Fulham are back where they belong, that netherworld between the Championship and Premier League where the club has spent the last five summers. Each one of those has seen them either promoted to or demoted from the top division.
With two goals from Aleksandar Mitrovic taking him to 40 for the season and another from Fabio Carvalho, two stars of the campaign made sure Fulham achieved their objective for the season. At full time, their fans rushed on to the field to lift their heroes high. A more orderly display followed later, once the pitch was cleared.
Marco Silva is set to manage his fourth Premier League club in just over five years and has almost as much to prove as Fulham.

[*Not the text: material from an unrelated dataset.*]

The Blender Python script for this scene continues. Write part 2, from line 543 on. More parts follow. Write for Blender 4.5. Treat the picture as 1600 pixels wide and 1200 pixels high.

Having not dropped below a top-two position since the 13th match of the campaign and scored 98 goals, 33 more than anyone else, his team are more than worthy of their elevation. But as Norwich and Watford have shown this season, Championship domination represents zero guarantee of Premier League comfort.
“The gap is getting bigger, I know it,” Silva admitted. “Every season you can see it. Now we have to celebrate and to prepare for next season. It’s a nice word, a ‘yo-yo’ team, a good nickname. The challenge is huge, definitely. We have to be really positive, we have to have desire and ambition.”
Having spent £100m on players for the doomed 2018-19 campaign and reported losses of £93m for a similarly fated 2020-21 season, the club’s American billionaire owner Shad Khan will have to keep digging deep.
A similar set of players came down last season under Scott Parker, and Silva and Khan must augment them with greater quality, even after promotion was breezily achieved with flair and enterprising football. “They’ve been the best team in the division by far,” said the Preston manager, Ryan Lowe.
After losing their last two matches to Coventry and Derby, merely edging over the line would have sufficed for Fulham but there was no such tension, even if Preston did begin with zest. It took a clawing save from Marek Rodak to deny Ched Evans after Cameron Archer and Daniel Johnson’s interchange had left the Fulham goalkeeper exposed. Rodak was soon required to palm over Ben Whiteman’s dig from distance.
Fulham began to make use of the space created by Preston’s ambition. Mitrovic had scored against every team in the Championship this season other than Coventry and Preston. By the 10th minute, only Coventry remained. Joe Bryan surged in from the left, his angled pass finding the Serb in perfect position to stroke beyond Daniel Iversen.
Neat play between Mitrovic and the Liverpool-bound Carvalho might have resulted in a second in the 25th minute, only for the teenager to fire wide. Carvalho did not wait long, soon scoring with a flick after Neeskens Kebano’s cross deflected into his path. And by the 42nd minute, the party could begin in earnest, Mitrovic firing under Iversen after Harry Wilson’s pass.
Not that the party was too raucous, a third promotion in six seasons being a tad low on novelty. Admittedly, it was hard to raise the roof on an entirely empty Riverside Stand, the towering new structure being readied for next season, though the Hammersmith End sounded happy enough belting out its “stand up if you’re Premier League” chants.
The second half began almost like the first, Rodak making a fine save from Archer before Mitrovic lost to Iversen in a one-on-one duel. Preston’s Danish goalkeeper then made a fine double stop from Carvalho and Mitrovic. As Fulham dominated, their fans began to implore their promotion heroes to shoot from all angles and distances.
With 15 minutes left, Carvalho left the field to a standing ovation. Soon after, so did Mitrovic, no hat-trick but his tally of goals a brilliant achievement nonetheless. Emblematic of his club, Mitrovic is highly potent in the Championship and yet has usually disappointed in the higher echelon.
“Mitro has been exceptional, phenomenal,” said Silva. “When Mitro can play with his energy and is fresh, he is a completely different player.” The game having petered out, Fulham could then celebrate with the paying public. Now to try and last longer than a single season.
“I know what the club wanted from me,” said Silva. “And it is just the beginning of a long journey I hope. We have to prepare for the big challenge ahead of us.”